たとえば、職場の同僚と一杯ひっかけて帰宅すると、家で待っていた相手が“なんとなく”むくれているというのは、夫婦なら夫でも妻でもよくあること。そういうとき、食事を終えて少し仕事がしたくても口に出せず、“なんとなく”ふたりでテレビでも観たほうがよさそうな雰囲気だなあ……と判断することも、既婚者には日常のなかで多いのではないだろうか。こうした“なんとなく”の正体もまた、閉鎖型結婚特有の「心理的契約という全く風変わりなおきて」だという。それは、「「いつも一緒」というのは結婚で最も重要なこと」であり、「自分の個人的欲求をいつでも喜んで犠牲に供せねばならない」からだ。
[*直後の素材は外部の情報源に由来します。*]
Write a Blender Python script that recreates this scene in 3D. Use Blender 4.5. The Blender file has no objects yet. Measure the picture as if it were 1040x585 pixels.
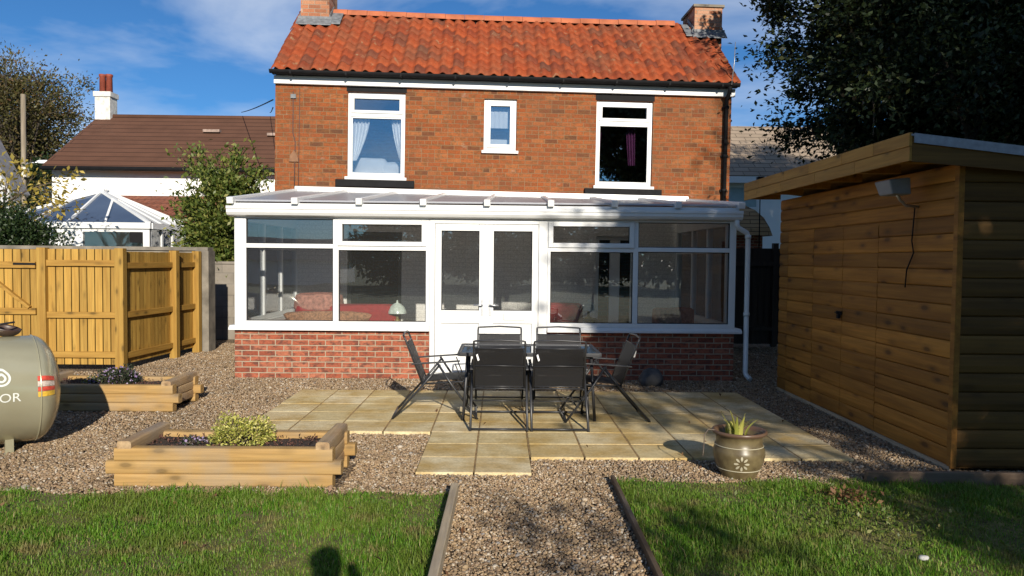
import bpy, math, random
import numpy as np
from mathutils import Vector, Matrix
R = math.radians
sc = bpy.context.scene
C = sc.collection
rnd = random.Random(7)

# ------------------------------------------------------------------ helpers
def link(o, parent=None):
    C.objects.link(o)
    if parent: o.parent = parent
    return o

def tag(o, label=None, cat=None, group=None, kind=None):
    if label: o['label'] = label
    if cat: o['category'] = cat
    if group: o['group'] = group
    if kind: o['kind'] = kind
    return o

def empty(name, label, cat, loc=(0, 0, 0), rz=0, group=None):
    o = bpy.data.objects.new(name, None)
    o.empty_display_size = .1
    C.objects.link(o)
    o.location = loc; o.rotation_euler = (0, 0, rz)
    return tag(o, label, cat, group)

def copy_tree(o, parent=None):
    c = o.copy(); C.objects.link(c)
    if parent: c.parent = parent
    for ch in [x for x in bpy.data.objects if x.parent == o]:
        copy_tree(ch, c)
    return c

class MB:
    def __init__(s): s.v = []; s.f = []; s.sm = []
    def add(s, vs, fs, smooth=False):
        b = len(s.v); s.v += [tuple(p) for p in vs]
        s.f += [tuple(i + b for i in f) for f in fs]; s.sm += [smooth] * len(fs)
        return s
    def box(s, x0, x1, y0, y1, z0, z1):
        return s.add([(x0,y0,z0),(x1,y0,z0),(x1,y1,z0),(x0,y1,z0),(x0,y0,z1),(x1,y0,z1),(x1,y1,z1),(x0,y1,z1)],
              [(0,3,2,1),(4,5,6,7),(0,1,5,4),(1,2,6,5),(2,3,7,6),(3,0,4,7)])
    def hexa(s, b, t):
        return s.add(list(b) + list(t), [(0,3,2,1),(4,5,6,7),(0,1,5,4),(1,2,6,5),(2,3,7,6),(3,0,4,7)])
    def bar(s, a, b, w, h, up=(0,0,1)):
        a, b = Vector(a), Vector(b); d = (b - a).normalized(); u = Vector(up)
        x = d.cross(u).normalized() * w / 2; y = x.cross(d).normalized() * h / 2
        return s.hexa([a-x-y, a+x-y, a+x+y, a-x+y], [b-x-y, b+x-y, b+x+y, b-x+y])
    def quad(s, *p): return s.add(p, [tuple(range(len(p)))])
    def tube(s, path, rad, n=8, cap=True):
        P = [Vector(p) for p in path]
        rr = rad if isinstance(rad, (list, tuple)) else [rad] * len(P)
        d0 = (P[1] - P[0]).normalized()
        u = d0.orthogonal().normalized() if abs(d0.z) > .95 else d0.cross(Vector((0,0,1))).normalized()
        vs = []
        for i, p in enumerate(P):
            d = (P[min(i+1, len(P)-1)] - P[max(i-1, 0)]).normalized()
            u = (u - d * u.dot(d)).normalized(); w = d.cross(u)
            for k in range(n):
                a = 2 * math.pi * (k + .5) / n
                vs.append(p + (u * math.cos(a) + w * math.sin(a)) * rr[i])
        fs = [(i*n+k, i*n+(k+1) % n, (i+1)*n+(k+1) % n, (i+1)*n+k) for i in range(len(P)-1) for k in range(n)]
        s.add(vs, fs, True)
        if cap:
            b = len(s.v) - len(vs)
            s.f += [tuple(b+k for k in reversed(range(n))), tuple(b+len(vs)-n+k for k in range(n))]; s.sm += [False, False]
        return s
    def lathe(s, prof, c=(0,0,0), n=32):
        vs = [(c[0]+r*math.cos(2*math.pi*k/n), c[1]+r*math.sin(2*math.pi*k/n), c[2]+z) for r, z in prof for k in range(n)]
        fs = [(i*n+k, i*n+(k+1) % n, (i+1)*n+(k+1) % n, (i+1)*n+k) for i in range(len(prof)-1) for k in range(n)]
        return s.add(vs, fs, True)
    def prism(s, poly, a0, a1, axis='y'):
        n = len(poly)
        f = {'y': lambda p, a: (p[0], a, p[1]), 'x': lambda p, a: (a, p[0], p[1]), 'z': lambda p, a: (p[0], p[1], a)}[axis]
        vs = [f(p, a0) for p in poly] + [f(p, a1) for p in poly]
        return s.add(vs, [(i, (i+1) % n, (i+1) % n+n, i+n) for i in range(n)] + [tuple(reversed(range(n))), tuple(range(n, 2*n))])
    def frame(s, x0, x1, z0, z1, w, y0, y1):
        s.box(x0, x0+w, y0, y1, z0, z1); s.box(x1-w, x1, y0, y1, z0, z1)
        s.box(x0+w, x1-w, y0, y1, z0, z0+w); return s.box(x0+w, x1-w, y0, y1, z1-w, z1)
    def wall(s, x0, x1, z0, z1, y0, y1, holes=()):
        xs = sorted({x0, x1} | {h[i] for h in holes for i in (0, 1)}); zs = sorted({z0, z1} | {h[i] for h in holes for i in (2, 3)})
        for i in range(len(xs)-1):
            for j in range(len(zs)-1):
                cx, cz = (xs[i]+xs[i+1])/2, (zs[j]+zs[j+1])/2
                if any(h[0] < cx < h[1] and h[2] < cz < h[3] for h in holes): continue
                a, b, c, d = xs[i], xs[i+1], zs[j], zs[j+1]
                s.quad((a,y0,c),(b,y0,c),(b,y0,d),(a,y0,d)); s.quad((a,y1,c),(a,y1,d),(b,y1,d),(b,y1,c))
        for a, b, c, d in list(holes) + [(x0, x1, z0, z1)]:
            s.quad((a,y0,c),(a,y1,c),(a,y1,d),(a,y0,d)); s.quad((b,y0,c),(b,y0,d),(b,y1,d),(b,y1,c))
            s.quad((a,y0,c),(b,y0,c),(b,y1,c),(a,y1,c)); s.quad((a,y0,d),(a,y1,d),(b,y1,d),(b,y0,d))
        return s
    def build(s, name, mat, parent=None, bevel=0, fix=True):
        me = bpy.data.meshes.new(name); me.from_pydata(s.v, [], s.f)
        me.polygons.foreach_set('use_smooth', s.sm)
        me.materials.append(mat); me.update()
        o = link(bpy.data.objects.new(name, me), parent)
        if bevel:
            m = o.modifiers.new('bevel', 'BEVEL'); m.width = bevel; m.segments = 2; m.limit_method = 'ANGLE'; m.angle_limit = R(40)
        return o

def mesh_np(name, V, F, mat, parent=None, smooth=False):
    V = np.ascontiguousarray(V, dtype=np.float32); F = np.ascontiguousarray(F, dtype=np.int32)
    me = bpy.data.meshes.new(name)
    me.vertices.add(len(V)); me.vertices.foreach_set('co', V.ravel())
    me.loops.add(F.size); me.loops.foreach_set('vertex_index', F.ravel())
    me.polygons.add(len(F)); me.polygons.foreach_set('loop_start', np.arange(0, F.size, F.shape[1], dtype=np.int32))
    me.update(calc_edges=True)
    if smooth: me.polygons.foreach_set('use_smooth', np.ones(len(F), dtype=bool))
    me.materials.append(mat)
    return link(bpy.data.objects.new(name, me), parent)

def unit(a): return a / np.maximum(np.linalg.norm(a, axis=1, keepdims=True), 1e-9)

def leaf_mesh(P, size, rng, aspect=.5, up=.3, out=None):
    """one folded diamond leaf per point"""
    n = len(P)
    d = rng.normal(size=(n, 3))
    if out is not None: d = d * .8 + out * 1.0
    d = unit(d)
    nn = unit(rng.normal(size=(n, 3)) + np.array([0, 0, up * 3]))
    w = unit(np.cross(d, nn)); nn = np.cross(w, d)
    L = (size * rng.uniform(.6, 1.25, n))[:, None]
    V = np.stack([P, P + d*L*.5 + w*L*aspect*.5 + nn*L*.12, P + d*L, P + d*L*.5 - w*L*aspect*.5 + nn*L*.12], 1).reshape(-1, 3)
    return V, np.arange(4*n).reshape(-1, 4)

def bez(a, b, c, n=6):
    return [tuple((1-t)**2*np.array(a) + 2*t*(1-t)*np.array(b) + t*t*np.array(c)) for t in np.linspace(0, 1, n)]

def tree(name, label, cat, base, cen, rad, ncl, per, leaf, cl_r, lmat, bmat, seed, trunk_r=.15, group=None, limbs=24, shell=.55, twigs=0, clip=None, aspect=.5, core=0, lobe=None):
    rng = np.random.default_rng(seed)
    base = np.array(base, float); cen = np.array(cen, float); rad = np.array(rad, float)
    root = empty(name, label, cat, tuple(base), 0, group)
    d = unit(rng.normal(size=(ncl*3, 3)))
    bump = 1 + .16*np.sin(d[:, 0]*5+seed) + .14*np.sin(d[:, 1]*6+seed*2.1) + .13*np.sin(d[:, 2]*7+seed*1.3)
    rr = (shell + (1-shell) * rng.uniform(0, 1, ncl*3)**.6) * bump
    c = cen + d*rad*rr[:, None]
    if clip is not None: c = c[clip(c)]
    c = c[c[:, 2] > base[2] + .15][:ncl]
    if lobe is not None: c = np.concatenate([c, np.array(lobe[0]) + unit(rng.normal(size=(lobe[2], 3)))*np.array(lobe[1])*rng.uniform(.2, 1, (lobe[2], 1))**.5])
    ncl = len(c)
    csz = cl_r * rng.uniform(.5, 1.4, ncl)
    idx = rng.integers(0, ncl, ncl*per)
    P = c[idx] + rng.normal(size=(ncl*per, 3)) * (csz[idx] * .55)[:, None] * np.array([1, 1, .75])
    P = P[P[:, 2] > base[2] + .03]
    out = unit(P - cen)
    V, F = leaf_mesh(P, leaf, rng, out=out, aspect=aspect)
    if core:
        q = unit(rng.normal(size=(core, 3)))*(rng.uniform(.05, .62, core)**.6)[:, None]*rad + cen
        if clip is not None: q = q[clip(q - np.array([.7, 0, 0]))]
        q = q[q[:, 2] > base[2]+.5]
        V2, F2 = leaf_mesh(q, leaf*2.4, rng); V = np.concatenate([V, V2]); F = np.concatenate([F, F2+len(P)*4])
    mesh_np('crown', V - base, F, lmat, root)
    mb = MB()
    fork = base + (cen - base) * np.array([.5, .5, .55])
    top = cen + np.array([0, 0, rad[2]*.5])
    mb.tube(bez(base-base, (base*.5+fork*.5)-base + rng.normal(size=3)*trunk_r*.5, fork-base, 5) + [tuple(top-base)], [trunk_r*1.25, trunk_r, trunk_r*.9, trunk_r*.8, trunk_r*.7, trunk_r*.1], 10)
    for k in range(min(limbs, ncl)):
        t = c[(k*7) % ncl]; s = base + (fork-base)*rng.uniform(.55, 1.0) if k % 2 else fork + (top-fork)*rng.uniform(0, .7)
        m = (s+t)/2 + np.array([0, 0, .12*np.linalg.norm(t-s)])
        r0 = trunk_r*rng.uniform(.22, .45)
        mb.tube([tuple(np.array(q)-base) for q in bez(s, m, t, 6)], list(np.linspace(r0, r0*.15, 6)), 6, False)
        for j in range(twigs):
            a = np.array(bez(s, m, t, 9)[rng.integers(4, 9)]); e = a + unit(rng.normal(size=(1, 3)) + (t-s)[None]/np.linalg.norm(t-s)*.8)[0]*cl_r*rng.uniform(.8, 1.6)
            mb.tube([tuple(a-base), tuple((a+e)/2-base+rng.normal(size=3)*.05*cl_r), tuple(e-base)], [r0*.25, r0*.15, r0*.06], 4, False)
    mb.build('trunk', bmat, root)
    return root

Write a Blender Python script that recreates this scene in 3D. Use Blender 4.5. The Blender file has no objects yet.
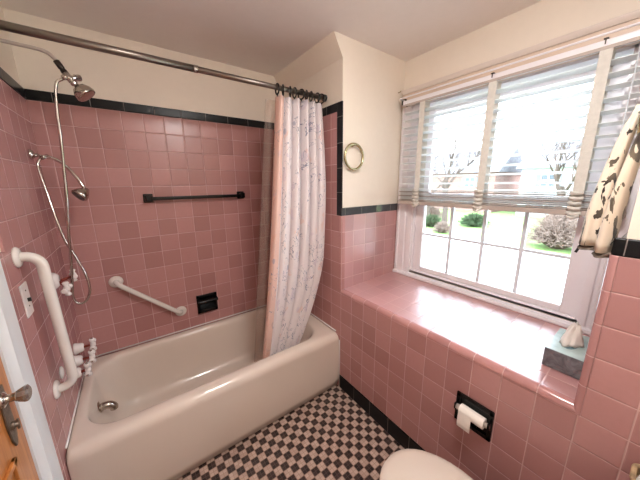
import bpy, bmesh, math, random
from mathutils import Vector, Matrix
PI = math.pi
R = random.Random(7)
SC = bpy.context.scene
COL = SC.collection
# ---------------------------------------------------------------- dimensions (metres)
P = 0.1095            # wall tile pitch
L = 1.4658            # tub alcove length, plane of the right wall
Y0 = -0.7521          # far cheek of the window recess
Y1 = Y0 - 11*P        # near cheek
XW = 2.055            # window wall
ZC = 2.357            # ceiling
ZT = 1.958            # top of the tub tile
ZW = 1.3165           # top of the wainscot tile
ZS = 0.7692           # grout line under the sill edge
ZB = 0.112            # top of the black base
YR = -2.32            # rear wall

def srgb(h):
    if isinstance(h, str):
        h = [int(h[i:i+2], 16) for i in (0, 2, 4)]
    o = []
    for c in h[:3]:
        c /= 255
        o.append(c/12.92 if c <= .04045 else ((c+.055)/1.055)**2.4)
    return tuple(o) + (1,)

# ---------------------------------------------------------------- materials
class NT:
    def __init__(s, name):
        s.m = bpy.data.materials.new(name); s.m.use_nodes = True
        s.t = s.m.node_tree; s.t.nodes.clear()
        s.out = s.n('ShaderNodeOutputMaterial')
    def n(s, k, **kw):
        x = s.t.nodes.new(k)
        for a, b in kw.items(): setattr(x, a, b)
        return x
    def l(s, a, b): s.t.links.new(a, b)
    def put(s, sock, v):
        if hasattr(v, 'is_output'): s.l(v, sock)
        else: sock.default_value = v
    def math(s, op, a, b=0.0, c=0.0, clamp=False):
        x = s.n('ShaderNodeMath', operation=op, use_clamp=clamp)
        s.put(x.inputs[0], a); s.put(x.inputs[1], b); s.put(x.inputs[2], c)
        return x.outputs[0]
    def mix(s, f, a, b, bt='MIX'):
        x = s.n('ShaderNodeMix', data_type='RGBA', blend_type=bt)
        s.put(x.inputs[0], f); s.put(x.inputs[6], a); s.put(x.inputs[7], b)
        return x.outputs[2]
    def ramp(s, f, a, b):
        x = s.n('ShaderNodeMapRange'); s.put(x.inputs[0], f)
        x.inputs[1].default_value = a; x.inputs[2].default_value = b
        return x.outputs[0]
    def noise(s, vec, sc, det=2.0, rough=.5, dist=0.0):
        x = s.n('ShaderNodeTexNoise'); s.l(vec, x.inputs['Vector'])
        x.inputs['Scale'].default_value = sc; x.inputs['Detail'].default_value = det
        x.inputs['Roughness'].default_value = rough; x.inputs['Distortion'].default_value = dist
        return x.outputs[0]
    def pos(s): return s.n('ShaderNodeNewGeometry').outputs['Position']
    def obj(s): return s.n('ShaderNodeTexCoord').outputs['Object']
    def uv(s): return s.n('ShaderNodeTexCoord').outputs['UV']
    def scale(s, v, sc):
        x = s.n('ShaderNodeMapping'); s.l(v, x.inputs[0]); x.inputs['Scale'].default_value = sc
        return x.outputs[0]
    def bsdf(s, col, rough=.5, metal=0.0, spec=.5, coat=0.0, normal=None, **kw):
        b = s.n('ShaderNodeBsdfPrincipled')
        s.put(b.inputs['Base Color'], col); s.put(b.inputs['Roughness'], rough)
        b.inputs['Metallic'].default_value = metal
        b.inputs['Specular IOR Level'].default_value = spec
        b.inputs['Coat Weight'].default_value = coat; b.inputs['Coat Roughness'].default_value = .05 if isinstance(rough, float) else .3
        for k, v in kw.items(): s.put(b.inputs[k.replace('_', ' ')], v)
        if normal: s.l(normal, b.inputs['Normal'])
        s.l(b.outputs[0], s.out.inputs[0]); return b
    def bump(s, h, st=.3, d=.002):
        x = s.n('ShaderNodeBump'); x.inputs['Strength'].default_value = st
        x.inputs['Distance'].default_value = d; s.l(h, x.inputs['Height']); return x.outputs[0]

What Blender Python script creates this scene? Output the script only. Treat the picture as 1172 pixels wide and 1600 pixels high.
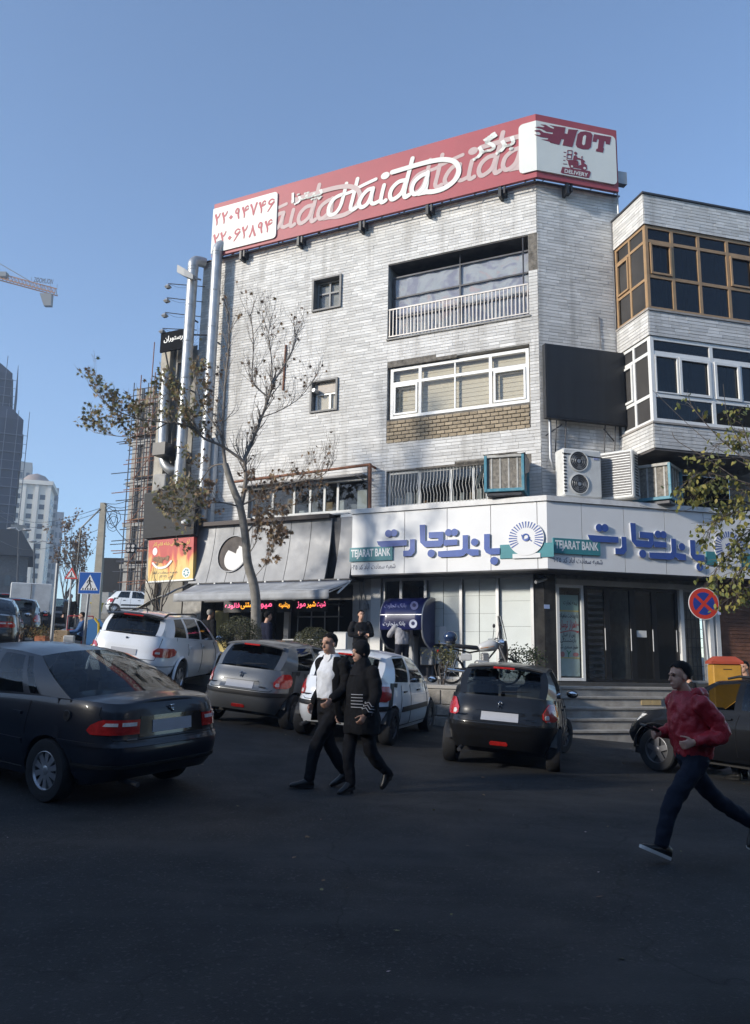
import bpy, bmesh, math, random
from math import sin, cos, tan, pi, radians, sqrt, atan2, hypot
from mathutils import Vector, Matrix, Euler, noise

for o in list(bpy.data.objects):
    bpy.data.objects.remove(o)
SC = bpy.context.scene
COL = SC.collection

# ------------------------------------------------------------------ camera
EYE = 1.8
PITCH, ROLL, FPX = radians(10.57), radians(1.08), 1258.0
cam = bpy.data.cameras.new('camera')
camo = bpy.data.objects.new('camera', cam)
COL.objects.link(camo)
cam.sensor_fit = 'HORIZONTAL'
cam.sensor_width = 36
cam.lens = 36 * FPX / 1172
cam.clip_start = 0.1
cam.clip_end = 5000
camo.matrix_world = Matrix.Translation((0, 0, EYE)) @ Matrix.Rotation(pi / 2 + PITCH, 4, 'X') @ Matrix.Rotation(ROLL, 4, 'Z')
SC.camera = camo

# ------------------------------------------------------------------ sky, sun, exposure
SUN_AZ = radians(-118)     # measured clockwise from +Y (straight ahead); negative = left
SUN_EL = radians(20)
world = bpy.data.worlds.new('World')
SC.world = world
world.use_nodes = True
wn, wl = world.node_tree.nodes, world.node_tree.links
sky = wn.new('ShaderNodeTexSky')
sky.sky_type = 'NISHITA'
sky.sun_disc = False
sky.sun_elevation = SUN_EL
sky.sun_rotation = SUN_AZ
sky.altitude = 1400
sky.air_density = 1.0
sky.dust_density = 0.7
sky.ozone_density = 2.5
bg = wn['Background']
bg.inputs['Strength'].default_value = 0.106
wl.new(sky.outputs['Color'], bg.inputs['Color'])
sun = bpy.data.lights.new('sun', 'SUN')
suno = bpy.data.objects.new('sun', sun)
COL.objects.link(suno)
sun.energy = 2.3
sun.angle = radians(5.0)
sun.color = (1.0, 0.93, 0.82)
sdir = Vector((sin(SUN_AZ) * cos(SUN_EL), cos(SUN_AZ) * cos(SUN_EL), sin(SUN_EL)))
suno.rotation_euler = sdir.to_track_quat('Z', 'Y').to_euler()
SC.view_settings.view_transform = 'Standard'
SC.view_settings.look = 'None'
SC.view_settings.gamma = 1
SC.view_settings.exposure = 1.3
SC.view_settings.use_curve_mapping = False
SC.cycles.max_bounces = 7
SC.cycles.transparent_max_bounces = 16
SC.cycles.caustics_reflective = False
SC.cycles.caustics_refractive = False
SC.cycles.sample_clamp_indirect = 6
SC.cycles.volume_bounces = 0
SC.cycles.use_denoising = True

R = random.Random(11)

# ------------------------------------------------------------------ survey: a photo pixel as a sight line from the eye
def ray(px, py):
    x, y = px - 586, py - 800
    c, s = cos(ROLL), sin(ROLL)
    X, U = c * x + s * y, s * x - c * y
    return Vector((X, FPX * cos(PITCH) - U * sin(PITCH), FPX * sin(PITCH) + U * cos(PITCH))) / FPX

def at(px, py, Y):
    r = ray(px, py)
    return Vector((0, 0, EYE)) + r * (Y / r.y)

def gz(x, y):
    yy = min(max(y, 0.0), 19.0)
    x = max(-60, min(20, x))
    far = max(0.0, y - 60)
    return 0.04 * min(y, 60) + 0.02 * min(far, 300) + x * (0.04 - 0.00726 * yy)

AL, AR = radians(26.13), radians(14.76)
CX, CY = 4.23, 20.0
def frame(right, out, org=(CX, CY, 0)):
    m = Matrix.Identity(4)
    for i in range(2):
        m[i][0] = right[i]; m[i][2] = out[i]
    m[2][0] = m[2][2] = 0
    m[0][1] = m[1][1] = 0; m[2][1] = 1
    for i in range(3): m[i][3] = org[i]
    return m
DL, NL = (cos(AL), -sin(AL)), (-sin(AL), -cos(AL))
DR, NR = (cos(AR), sin(AR)), (sin(AR), -cos(AR))
FL = frame(DL, NL)                 # columns: right along the wall, up, outward
FRT = frame(DR, NR)
def wp(px, py, fr, n=0.0):          # sight line -> (s, h) on the wall plane n metres in front of the wall
    r = ray(px, py)
    N = Vector((fr[0][2], fr[1][2])); D = Vector((fr[0][0], fr[1][0])); O = Vector((fr[0][3], fr[1][3]))
    t = ((O + N * n) @ N) / (Vector((r.x, r.y)) @ N)
    P = r * t
    return ((Vector((P.x, P.y)) - O) @ D, P.z + EYE)
def fp(fr, s, h, n=0):
    return fr @ Vector((s, h, n))
IDM = Matrix.Identity(4)

# ------------------------------------------------------------------ scene-graph helpers
def link(o, parent=None):
    COL.objects.link(o)
    if parent is not None:
        o.parent = parent
    return o
def tag(o, label=None, cat=None, group=None, kind=None):
    if label: o['label'] = label
    if cat: o['category'] = cat
    if group: o['group'] = group
    if kind: o['kind'] = kind
    return o
def thing(name, label, cat, loc=(0, 0, 0), rz=0.0, group=None):
    o = bpy.data.objects.new(name, None)
    o.empty_display_size = 0.2
    o.location = loc
    o.rotation_euler = (0, 0, rz)
    link(o)
    return tag(o, label, cat, group)
def kids(o):
    return [c for c in COL.objects if c.parent is o]
def copy_tree(o, parent=None):
    c = o.copy()
    COL.objects.link(c)
    c.parent = parent
    for k in list(o.children):
        copy_tree(k, c)
    return c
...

夫婦を束縛する、結婚の「目に見えない契約」。──最初は愛情で克服できると思っていても、次第にフラストレーションは溜まるもの。これは『昼顔』でもさんざん描かれていることだ。子どももいないのに妻である上戸をママと呼ぶ夫にはいびつな所有欲が見え隠れするし、吉瀬が演じる妻はそれこそ閉鎖型結婚のストレスが爆発して、出会い系を通した節操のない不倫に走っていたともいえる。
そうした不幸な結婚を否定し、オニール夫妻は「開放型結婚」、すなわちオープン・マリッジを推奨するのだが、そこには前述した“浮気の公認”も含まれる。というのも、束縛し合う排他的な閉鎖型結婚では依存と不安が生まれ、嫉妬や疑惑をもたらしてしまう。それでは主体的で開放的な夫婦関係は築けないからだ。夫婦で関係性を閉じず、「互いに配偶者には見出せないものをもっている興味ある人びと」と関わることで、「二人は互いに相手の中にいつでも新鮮なものを発見することができるだろう」という。そして、オニール夫妻はこのように高らかに宣言したのだ。
「配偶者以外の異性に関心をもつたびに疑われるような、狭い意味で貞操というものを解釈すべきではない。開放型の結婚では、配偶者のほかに別の異性とだって愛情を分かち合い、楽しむことができる。そのような関係が逆に夫婦関係を豊かなものにするのである」(同書より)
これはいわば、「きょうはマリコさんという人とセックスしたら、これがじつに興味深かったんだよ」「そういえば、わたしもこのあいだシュン君という男の子と出会って、とても勉強になったわ」という会話が夫婦間で日常的に繰り広げられる……ということだ。いま、「そんなの上手くいくわけないじゃないか」とツッコミを入れた人は数多いと思うが、なんとこれを40年前に多くの人びとが実践したのである。
で、気になるのはその結果である。もちろん、オープン・マリッジがアメリカで市民権を得ることがなかったから日本に根付くこともなく、いまも昼顔妻のようなものが話題になっているわけだが、失敗の要因は意外なものだった。オープン・マリッジがうまくいかなかったのは、夫婦で“浮気数の競争”になったからなのだ。
社会学者ランドル・コリンズの『脱常識の社会学』(岩波現代文庫)によると、一般的とされる夫婦の場合、その収入差が関係に力を及ぼすように、オープン・マリッジを行った夫婦の場合は「他に何人の性的パートナーをもっているか」に依存するという。すなわち、「どちらが性的により好ましいかという競争」になってしまうのだ。こうした競争になったとき、いまも昔も社会では女のほうが勝つ。結果、男性は「分が悪く」なり、相手のほうが「得をしている」と思うようになる。「最初にオープン・マリッジをいいだすのはどちからといえば男性であるのに、それを終わらせたいと思うのも男性の方なのである」というから、皮肉な話である。